The Difference Between Sake And Rice Wine
You might not be a sake expert, but at least you know it's rice wine, right? Not exactly.
It turns out that calling sake "rice wine" really misses the mark. Technically speaking, wine is fermented grape juice. Rice doesn't qualify, wine blog VinePair points out, so calling rice-based sake wine is incorrect. Sake expert and author of Sake Confidential John Gauntner describes the beverage as "more of a beer than a wine."
Sake is actually made from polished rice kernels that are converted into sugar with the help of a special kind of mold. As Serious Eats describes it, sake makers spread the mold over steamed rice and leave it to sit for about two days. The mold is called koji-kin before it is added to the rice and simply koji once it has fully developed on the rice kernel. The koji-kin converts the starch into sugar, which, with the addition of yeast, then ferments and creates the alcohol. Once the rice ferments and becomes a sort of mash, it is pressed and strained to produce the final product. That's the abbreviated version of sake making anyway.
Grapes, as opposed to rice, already contain the sugars needed to turn into alcohol. In other words, no special mold is required in winemaking. It's the mold that sets sake apart and, as Gauntner says, is "at the very heart of the sake-brewing process."
Sake is unique
While it may be closer to beer than wine, sake is really its own, distinct beverage. Chef Jeffrey Moon, a lead instructor at the International Culinary Center and most recently the executive chef at Japanese fusion concept Kinjo in Brooklyn, calls it "a very unique alcoholic drink that came from Japan that is not a wine or beer. Its method of processing is so different from wine and beer that it needs to be recognized as such."

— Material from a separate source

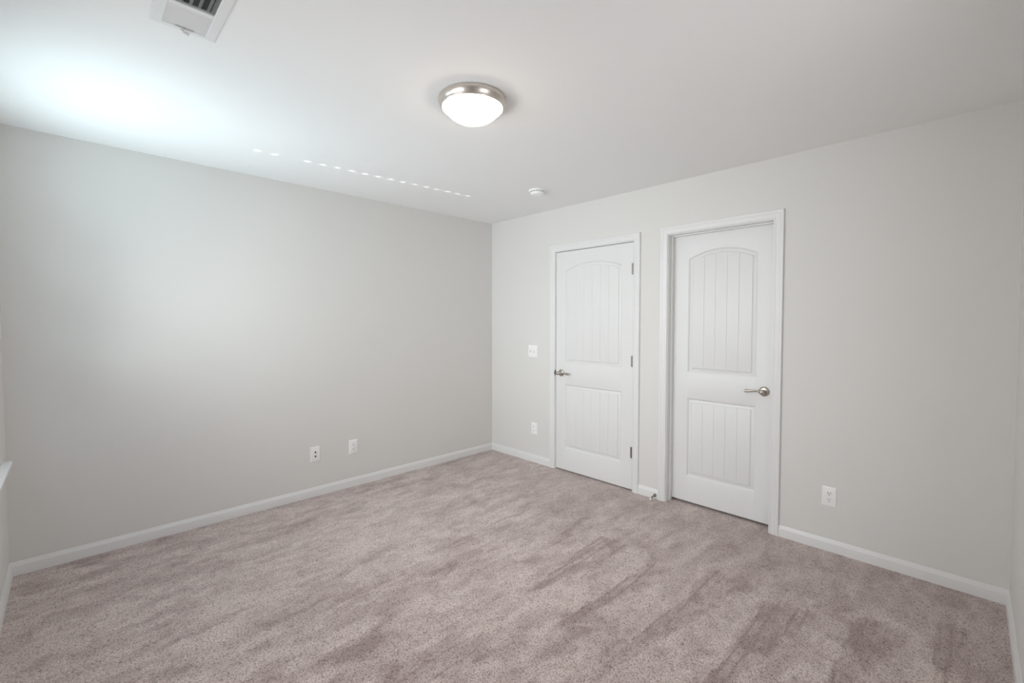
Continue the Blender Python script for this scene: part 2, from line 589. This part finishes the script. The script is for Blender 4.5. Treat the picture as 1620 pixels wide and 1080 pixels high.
def door_handle(parent, u, z, face, sign):
    """round rosette with a slim wave lever; sign: +1 lever points right"""
    bm = bmesh.new()
    lathe(bm, [(0.0, 0.0), (0.0330, 0.0), (0.0330, 0.0030), (0.0315, 0.0065), (0.0270, 0.0095), (0.0215, 0.0115), (0.0150, 0.0125), (0.0145, 0.0160), (0.0, 0.0160)],
          (0, -1, 0), (u, face, z), 48)
    h = put('door_handle', bm, M_LEVER, parent, smooth=True, auto=40)
    h['label'] = 'brushed nickel lever handle'
    bm = bmesh.new()
    lathe(bm, [(0.0, 0.010), (0.0115, 0.010), (0.0110, 0.030), (0.0140, 0.036), (0.0165, 0.043), (0.0170, 0.052), (0.0155, 0.060), (0.0105, 0.065), (0.0, 0.067)],
          (0, -1, 0), (u, face, z), 32)
    pts, rad = [], []
    for k in range(25):
        s = k / 24
        pts.append((u + sign * (0.008 + 0.098 * s), face - 0.052 + 0.006 * math.sin(s * math.pi) + 0.010 * s * s, z + 0.0045 * math.sin(s * math.pi * 1.6) + 0.003 * s))
        rad.append(0.0072 - 0.0022 * math.sin(min(s * 1.15, 1) * math.pi) + (0.0022 * sstep_s(0.82, 1.0, s)))
    tube(bm, pts, rad, 16, 1.25)
    tip = pts[-1]
    bmesh.ops.create_uvsphere(bm, u_segments=20, v_segments=12, radius=0.0092, matrix=Matrix.Translation(Vector(tip) + Vector((0, 0.002, 0))))
    put('lever', bm, M_LEVER, h, smooth=True, auto=50)
    return h


def sstep_s(a, b, v):
    t = min(max((v - a) / (b - a), 0), 1)
    return t * t * (3 - 2 * t)


def jamb(parent, D, stop_face, stop_depth):
    """lining boards of the opening plus the stop moulding nailed on them"""
    bm = bmesh.new()
    u0, u1, vt = D['j0'], D['j1'], D['jt']
    box(bm, u0 - JT, u0, 0.0, T, -0.02, vt + JT)
    box(bm, u1, u1 + JT, 0.0, T, -0.02, vt + JT)
    box(bm, u0, u1, 0.0, T, vt, vt + JT)
    put('door_jamb', bm, M_TRIM, parent)
    bm = bmesh.new()
    s = 0.010
    box(bm, u0, u0 + s, stop_face, stop_face + stop_depth, -0.02, vt, 0.0025, 2)
    box(bm, u1 - s, u1, stop_face, stop_face + stop_depth, -0.02, vt, 0.0025, 2)
    box(bm, u0 + s, u1 - s, stop_face, stop_face + stop_depth, vt - s, vt, 0.0025, 2)
    put('stop_moulding', bm, M_TRIM, parent)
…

Nima Ansari, spirits buyer for NYC's Astor Wine & Spirits, agrees. "Simply put, sake is sake," he says. Ansari understands the comparisons to wine. The two have similar alcohol contents and are consumed in similar fashions—sipped slowly, often with food. He likewise acknowledges the comparisons to beer, which is also made from fermented grains. "Both comparisons are justifiable for the purposes of giving consumers a very basic and easily relatable idea of what sake is, but ultimately this great category will be better served if it is treated as its own distinctive drink with a wealth of history, diversity and flavors that stand up on their own merits entirely."